Problem requirements :: A verbatim copy is needed of the lines from the one containing "Write the bpy" down to the one containing "C_,R2,B2,R3,B3,R4,B4,S_=1.17,1.0,.84,.67,.51,.34,.18,1.28", inclusive. Print it with no pictures.

The input ::
━━━
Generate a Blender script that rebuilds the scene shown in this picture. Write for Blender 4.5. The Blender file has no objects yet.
━━━
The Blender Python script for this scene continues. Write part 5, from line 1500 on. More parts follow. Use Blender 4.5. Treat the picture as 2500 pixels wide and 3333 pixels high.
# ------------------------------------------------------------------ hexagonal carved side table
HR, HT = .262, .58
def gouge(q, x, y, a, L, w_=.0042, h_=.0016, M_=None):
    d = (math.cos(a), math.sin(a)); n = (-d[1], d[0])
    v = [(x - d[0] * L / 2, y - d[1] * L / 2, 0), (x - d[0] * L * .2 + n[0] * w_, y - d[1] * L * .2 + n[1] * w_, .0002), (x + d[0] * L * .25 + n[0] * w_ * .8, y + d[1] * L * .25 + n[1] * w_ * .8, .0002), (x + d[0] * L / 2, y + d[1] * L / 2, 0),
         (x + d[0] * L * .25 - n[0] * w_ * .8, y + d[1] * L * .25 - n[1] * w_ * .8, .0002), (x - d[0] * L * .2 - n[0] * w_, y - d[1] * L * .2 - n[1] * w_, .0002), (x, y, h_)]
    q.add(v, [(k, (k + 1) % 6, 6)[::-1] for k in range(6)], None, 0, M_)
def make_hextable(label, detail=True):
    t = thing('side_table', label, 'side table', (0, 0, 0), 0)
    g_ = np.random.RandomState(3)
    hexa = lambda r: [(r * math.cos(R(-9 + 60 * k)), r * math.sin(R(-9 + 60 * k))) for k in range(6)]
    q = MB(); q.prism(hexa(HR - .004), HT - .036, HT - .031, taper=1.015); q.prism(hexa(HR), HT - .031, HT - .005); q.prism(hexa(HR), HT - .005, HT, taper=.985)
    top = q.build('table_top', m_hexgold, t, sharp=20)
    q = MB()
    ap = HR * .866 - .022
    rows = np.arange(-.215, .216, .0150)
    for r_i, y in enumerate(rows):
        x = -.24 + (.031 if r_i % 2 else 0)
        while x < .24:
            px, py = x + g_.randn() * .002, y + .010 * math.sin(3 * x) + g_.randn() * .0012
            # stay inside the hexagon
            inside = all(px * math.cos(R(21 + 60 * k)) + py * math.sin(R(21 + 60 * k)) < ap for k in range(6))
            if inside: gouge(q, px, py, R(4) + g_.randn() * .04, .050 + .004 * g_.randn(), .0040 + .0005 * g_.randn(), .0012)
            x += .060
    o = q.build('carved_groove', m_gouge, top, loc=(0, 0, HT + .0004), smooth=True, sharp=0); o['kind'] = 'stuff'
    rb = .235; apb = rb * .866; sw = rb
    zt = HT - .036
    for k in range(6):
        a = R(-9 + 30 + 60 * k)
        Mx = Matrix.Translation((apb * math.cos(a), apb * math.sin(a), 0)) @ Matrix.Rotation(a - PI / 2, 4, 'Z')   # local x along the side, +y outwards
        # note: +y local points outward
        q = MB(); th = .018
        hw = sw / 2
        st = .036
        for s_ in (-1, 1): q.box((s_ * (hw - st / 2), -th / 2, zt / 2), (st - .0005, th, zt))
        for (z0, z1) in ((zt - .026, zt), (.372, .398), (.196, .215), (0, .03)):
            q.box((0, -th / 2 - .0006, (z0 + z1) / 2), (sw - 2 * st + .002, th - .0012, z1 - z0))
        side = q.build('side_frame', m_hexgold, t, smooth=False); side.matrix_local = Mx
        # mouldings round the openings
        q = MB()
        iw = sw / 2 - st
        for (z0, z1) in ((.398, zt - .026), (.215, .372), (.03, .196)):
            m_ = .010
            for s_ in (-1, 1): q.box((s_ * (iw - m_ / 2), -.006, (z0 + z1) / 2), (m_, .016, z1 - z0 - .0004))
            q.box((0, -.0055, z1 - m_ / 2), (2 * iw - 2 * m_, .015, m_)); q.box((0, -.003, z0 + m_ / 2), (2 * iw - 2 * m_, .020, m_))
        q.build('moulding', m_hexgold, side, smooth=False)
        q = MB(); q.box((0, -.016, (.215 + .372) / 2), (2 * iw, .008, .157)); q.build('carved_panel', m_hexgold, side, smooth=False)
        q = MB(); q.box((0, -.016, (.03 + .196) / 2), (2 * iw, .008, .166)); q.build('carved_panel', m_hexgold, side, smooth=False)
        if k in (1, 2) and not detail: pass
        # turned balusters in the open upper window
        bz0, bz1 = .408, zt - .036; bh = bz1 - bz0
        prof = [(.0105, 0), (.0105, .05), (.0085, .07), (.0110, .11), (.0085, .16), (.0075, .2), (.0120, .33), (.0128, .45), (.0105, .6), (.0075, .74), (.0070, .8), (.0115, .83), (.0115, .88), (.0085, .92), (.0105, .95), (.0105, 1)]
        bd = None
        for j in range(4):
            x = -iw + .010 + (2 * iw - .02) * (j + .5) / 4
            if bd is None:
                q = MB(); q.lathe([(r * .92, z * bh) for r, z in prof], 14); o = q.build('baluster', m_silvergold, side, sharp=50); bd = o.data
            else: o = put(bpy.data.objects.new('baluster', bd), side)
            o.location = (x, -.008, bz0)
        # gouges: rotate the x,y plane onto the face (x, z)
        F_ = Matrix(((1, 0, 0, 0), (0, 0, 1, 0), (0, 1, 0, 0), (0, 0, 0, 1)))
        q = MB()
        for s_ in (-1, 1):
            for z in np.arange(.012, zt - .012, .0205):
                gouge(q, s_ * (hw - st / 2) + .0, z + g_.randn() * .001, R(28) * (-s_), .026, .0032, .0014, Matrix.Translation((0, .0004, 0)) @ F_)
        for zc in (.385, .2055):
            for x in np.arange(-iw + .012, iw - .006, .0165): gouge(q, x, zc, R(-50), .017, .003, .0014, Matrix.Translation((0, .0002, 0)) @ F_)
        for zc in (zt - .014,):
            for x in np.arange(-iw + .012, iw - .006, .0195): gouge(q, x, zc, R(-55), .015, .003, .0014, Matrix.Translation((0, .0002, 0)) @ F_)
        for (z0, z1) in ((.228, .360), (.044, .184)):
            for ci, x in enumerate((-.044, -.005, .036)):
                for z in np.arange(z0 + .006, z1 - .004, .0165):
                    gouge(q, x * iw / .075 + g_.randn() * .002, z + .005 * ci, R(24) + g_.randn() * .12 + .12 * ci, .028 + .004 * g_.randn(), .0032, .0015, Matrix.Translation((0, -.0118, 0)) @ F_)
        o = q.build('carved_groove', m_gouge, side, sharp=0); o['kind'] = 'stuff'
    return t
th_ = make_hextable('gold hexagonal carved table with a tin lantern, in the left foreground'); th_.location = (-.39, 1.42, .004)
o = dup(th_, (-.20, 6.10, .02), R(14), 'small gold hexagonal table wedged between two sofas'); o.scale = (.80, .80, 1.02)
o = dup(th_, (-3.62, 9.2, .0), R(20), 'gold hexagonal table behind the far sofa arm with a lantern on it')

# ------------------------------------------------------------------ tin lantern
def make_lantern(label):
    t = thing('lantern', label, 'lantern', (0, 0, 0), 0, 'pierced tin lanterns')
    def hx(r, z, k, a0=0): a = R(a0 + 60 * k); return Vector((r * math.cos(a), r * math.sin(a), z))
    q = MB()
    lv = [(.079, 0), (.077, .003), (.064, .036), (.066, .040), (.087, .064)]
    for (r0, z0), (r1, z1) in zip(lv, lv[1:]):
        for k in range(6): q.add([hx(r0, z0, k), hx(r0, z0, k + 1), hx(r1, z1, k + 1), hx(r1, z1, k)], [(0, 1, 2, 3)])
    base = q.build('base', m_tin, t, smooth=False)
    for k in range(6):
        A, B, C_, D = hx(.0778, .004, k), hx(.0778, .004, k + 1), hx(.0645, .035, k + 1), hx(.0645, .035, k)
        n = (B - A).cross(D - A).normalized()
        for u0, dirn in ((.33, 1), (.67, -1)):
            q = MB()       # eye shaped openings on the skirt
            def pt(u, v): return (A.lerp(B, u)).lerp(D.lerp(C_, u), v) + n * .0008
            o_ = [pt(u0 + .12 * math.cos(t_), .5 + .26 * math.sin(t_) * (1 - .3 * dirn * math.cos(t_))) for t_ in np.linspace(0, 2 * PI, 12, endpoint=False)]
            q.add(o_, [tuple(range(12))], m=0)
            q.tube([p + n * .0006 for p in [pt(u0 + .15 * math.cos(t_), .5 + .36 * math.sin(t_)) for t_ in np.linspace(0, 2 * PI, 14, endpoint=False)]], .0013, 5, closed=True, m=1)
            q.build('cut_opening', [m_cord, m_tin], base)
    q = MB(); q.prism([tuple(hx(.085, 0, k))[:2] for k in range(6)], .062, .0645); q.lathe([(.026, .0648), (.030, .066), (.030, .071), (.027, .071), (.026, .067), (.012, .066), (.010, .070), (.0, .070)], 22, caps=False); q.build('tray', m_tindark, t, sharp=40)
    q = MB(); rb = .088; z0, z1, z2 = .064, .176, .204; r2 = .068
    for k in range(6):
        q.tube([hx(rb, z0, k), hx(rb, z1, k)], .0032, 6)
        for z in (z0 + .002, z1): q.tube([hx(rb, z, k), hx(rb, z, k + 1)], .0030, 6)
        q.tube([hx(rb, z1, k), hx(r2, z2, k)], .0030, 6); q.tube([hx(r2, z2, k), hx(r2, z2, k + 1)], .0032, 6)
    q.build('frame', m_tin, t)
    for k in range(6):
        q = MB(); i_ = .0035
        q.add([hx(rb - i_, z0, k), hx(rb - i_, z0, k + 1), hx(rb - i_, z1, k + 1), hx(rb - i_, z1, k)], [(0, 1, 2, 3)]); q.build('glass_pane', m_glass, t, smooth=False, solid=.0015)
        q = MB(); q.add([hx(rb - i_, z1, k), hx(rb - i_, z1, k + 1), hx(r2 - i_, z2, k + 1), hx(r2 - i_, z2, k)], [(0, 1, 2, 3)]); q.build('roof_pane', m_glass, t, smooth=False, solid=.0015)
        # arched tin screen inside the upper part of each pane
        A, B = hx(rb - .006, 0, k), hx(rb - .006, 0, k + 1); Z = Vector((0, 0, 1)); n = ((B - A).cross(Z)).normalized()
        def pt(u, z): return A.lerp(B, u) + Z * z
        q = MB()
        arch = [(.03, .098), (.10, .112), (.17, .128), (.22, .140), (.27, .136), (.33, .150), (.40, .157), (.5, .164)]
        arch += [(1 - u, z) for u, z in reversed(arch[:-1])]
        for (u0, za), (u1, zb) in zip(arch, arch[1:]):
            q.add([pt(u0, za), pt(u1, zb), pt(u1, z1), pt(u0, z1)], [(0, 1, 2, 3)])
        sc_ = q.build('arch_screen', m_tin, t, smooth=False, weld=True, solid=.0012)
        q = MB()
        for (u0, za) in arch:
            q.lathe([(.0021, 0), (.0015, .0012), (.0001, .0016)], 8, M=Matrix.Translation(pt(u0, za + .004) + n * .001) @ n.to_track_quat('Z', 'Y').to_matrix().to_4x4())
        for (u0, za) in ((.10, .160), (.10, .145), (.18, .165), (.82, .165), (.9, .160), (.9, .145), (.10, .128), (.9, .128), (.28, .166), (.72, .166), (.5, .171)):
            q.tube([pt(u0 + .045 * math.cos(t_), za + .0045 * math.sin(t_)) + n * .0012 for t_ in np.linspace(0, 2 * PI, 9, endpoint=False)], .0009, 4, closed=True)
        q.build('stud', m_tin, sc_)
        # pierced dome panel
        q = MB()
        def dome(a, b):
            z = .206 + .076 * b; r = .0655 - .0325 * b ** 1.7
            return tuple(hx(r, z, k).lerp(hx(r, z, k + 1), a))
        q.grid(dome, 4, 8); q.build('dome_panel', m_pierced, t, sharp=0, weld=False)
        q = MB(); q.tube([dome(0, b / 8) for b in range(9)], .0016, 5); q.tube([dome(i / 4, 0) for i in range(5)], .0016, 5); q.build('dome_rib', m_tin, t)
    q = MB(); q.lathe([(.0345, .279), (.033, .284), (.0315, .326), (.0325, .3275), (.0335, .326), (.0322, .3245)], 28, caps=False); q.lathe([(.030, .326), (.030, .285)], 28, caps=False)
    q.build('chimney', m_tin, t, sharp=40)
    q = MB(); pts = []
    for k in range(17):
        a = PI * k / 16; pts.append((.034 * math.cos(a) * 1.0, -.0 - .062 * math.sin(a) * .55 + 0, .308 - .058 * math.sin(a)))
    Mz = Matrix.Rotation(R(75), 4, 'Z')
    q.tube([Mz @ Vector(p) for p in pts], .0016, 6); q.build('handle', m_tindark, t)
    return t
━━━
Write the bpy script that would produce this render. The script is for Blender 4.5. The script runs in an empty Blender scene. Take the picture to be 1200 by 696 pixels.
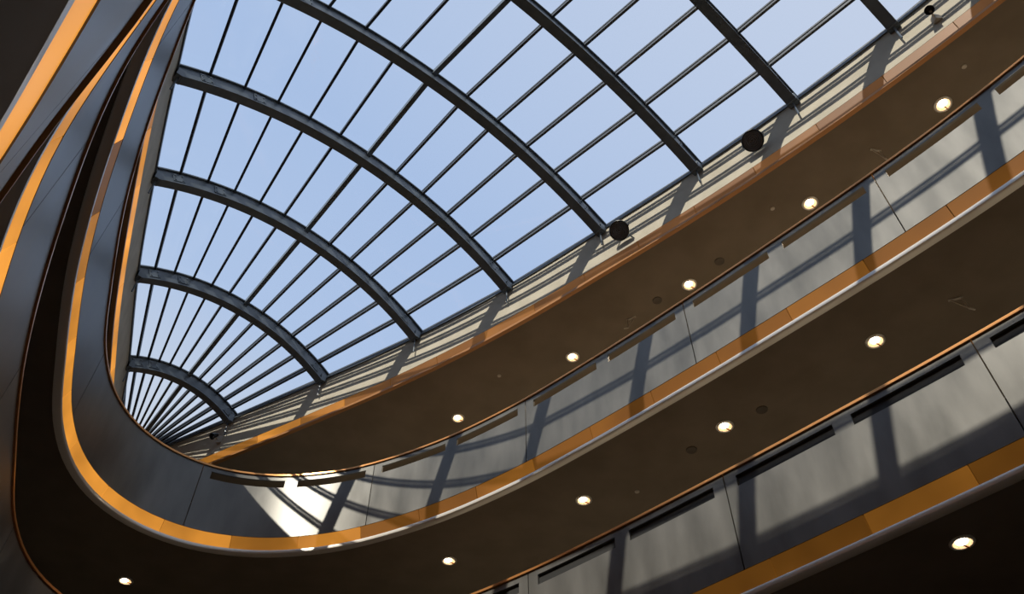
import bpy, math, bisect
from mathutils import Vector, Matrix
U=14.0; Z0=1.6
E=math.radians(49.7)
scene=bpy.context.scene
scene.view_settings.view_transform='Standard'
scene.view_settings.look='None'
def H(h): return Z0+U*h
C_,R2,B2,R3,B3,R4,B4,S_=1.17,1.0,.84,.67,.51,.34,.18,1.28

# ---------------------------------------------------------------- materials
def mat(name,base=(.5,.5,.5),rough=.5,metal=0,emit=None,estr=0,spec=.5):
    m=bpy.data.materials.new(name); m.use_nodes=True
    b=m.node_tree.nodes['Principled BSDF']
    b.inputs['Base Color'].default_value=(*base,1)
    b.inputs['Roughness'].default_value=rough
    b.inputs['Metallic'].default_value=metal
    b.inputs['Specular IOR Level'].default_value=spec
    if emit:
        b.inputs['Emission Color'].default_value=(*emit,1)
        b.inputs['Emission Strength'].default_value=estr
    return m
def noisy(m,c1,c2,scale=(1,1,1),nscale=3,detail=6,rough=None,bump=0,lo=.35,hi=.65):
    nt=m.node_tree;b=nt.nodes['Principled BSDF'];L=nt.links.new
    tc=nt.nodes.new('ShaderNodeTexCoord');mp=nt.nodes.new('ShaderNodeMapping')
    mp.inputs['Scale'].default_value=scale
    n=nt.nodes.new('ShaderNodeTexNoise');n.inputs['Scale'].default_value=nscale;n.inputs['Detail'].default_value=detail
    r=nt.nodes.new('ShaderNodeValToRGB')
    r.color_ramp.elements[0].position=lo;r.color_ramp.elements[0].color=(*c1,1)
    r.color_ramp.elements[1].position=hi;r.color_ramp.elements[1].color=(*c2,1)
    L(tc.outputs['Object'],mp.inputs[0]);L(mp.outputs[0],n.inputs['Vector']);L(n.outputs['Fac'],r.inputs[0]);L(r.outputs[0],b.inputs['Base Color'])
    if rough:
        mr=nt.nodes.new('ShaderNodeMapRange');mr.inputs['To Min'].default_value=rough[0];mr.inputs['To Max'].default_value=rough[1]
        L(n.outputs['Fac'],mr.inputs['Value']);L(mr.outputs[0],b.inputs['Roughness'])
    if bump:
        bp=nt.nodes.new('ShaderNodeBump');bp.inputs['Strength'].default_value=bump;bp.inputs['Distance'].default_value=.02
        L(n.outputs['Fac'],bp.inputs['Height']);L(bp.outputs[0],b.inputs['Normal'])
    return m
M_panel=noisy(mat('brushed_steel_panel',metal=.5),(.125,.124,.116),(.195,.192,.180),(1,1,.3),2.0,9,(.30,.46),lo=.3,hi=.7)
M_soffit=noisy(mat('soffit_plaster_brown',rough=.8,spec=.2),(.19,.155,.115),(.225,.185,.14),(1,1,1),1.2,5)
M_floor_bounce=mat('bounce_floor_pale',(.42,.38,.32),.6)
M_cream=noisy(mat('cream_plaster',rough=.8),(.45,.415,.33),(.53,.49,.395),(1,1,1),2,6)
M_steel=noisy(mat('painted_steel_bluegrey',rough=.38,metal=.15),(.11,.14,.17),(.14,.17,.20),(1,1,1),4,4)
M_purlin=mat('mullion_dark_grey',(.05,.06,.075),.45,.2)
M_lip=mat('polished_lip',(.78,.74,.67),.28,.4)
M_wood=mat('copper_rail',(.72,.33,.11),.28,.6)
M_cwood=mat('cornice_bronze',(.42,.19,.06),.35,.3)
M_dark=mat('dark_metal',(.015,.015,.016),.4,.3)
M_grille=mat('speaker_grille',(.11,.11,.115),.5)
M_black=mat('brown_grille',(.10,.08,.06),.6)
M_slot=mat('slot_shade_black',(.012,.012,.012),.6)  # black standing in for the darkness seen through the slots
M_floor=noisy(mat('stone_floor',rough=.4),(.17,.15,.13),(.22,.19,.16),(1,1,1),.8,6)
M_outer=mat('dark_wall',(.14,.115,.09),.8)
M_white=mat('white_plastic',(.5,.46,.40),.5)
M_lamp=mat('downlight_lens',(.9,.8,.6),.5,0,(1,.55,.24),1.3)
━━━
Result of this exercise ::
Write the bpy script that would produce this render. The script is for Blender 4.5. The script runs in an empty Blender scene. Take the picture to be 1200 by 696 pixels.
import bpy, math, bisect
from mathutils import Vector, Matrix
U=14.0; Z0=1.6
E=math.radians(49.7)
scene=bpy.context.scene
scene.view_settings.view_transform='Standard'
scene.view_settings.look='None'
def H(h): return Z0+U*h
C_,R2,B2,R3,B3,R4,B4,S_=1.17,1.0,.84,.67,.51,.34,.18,1.28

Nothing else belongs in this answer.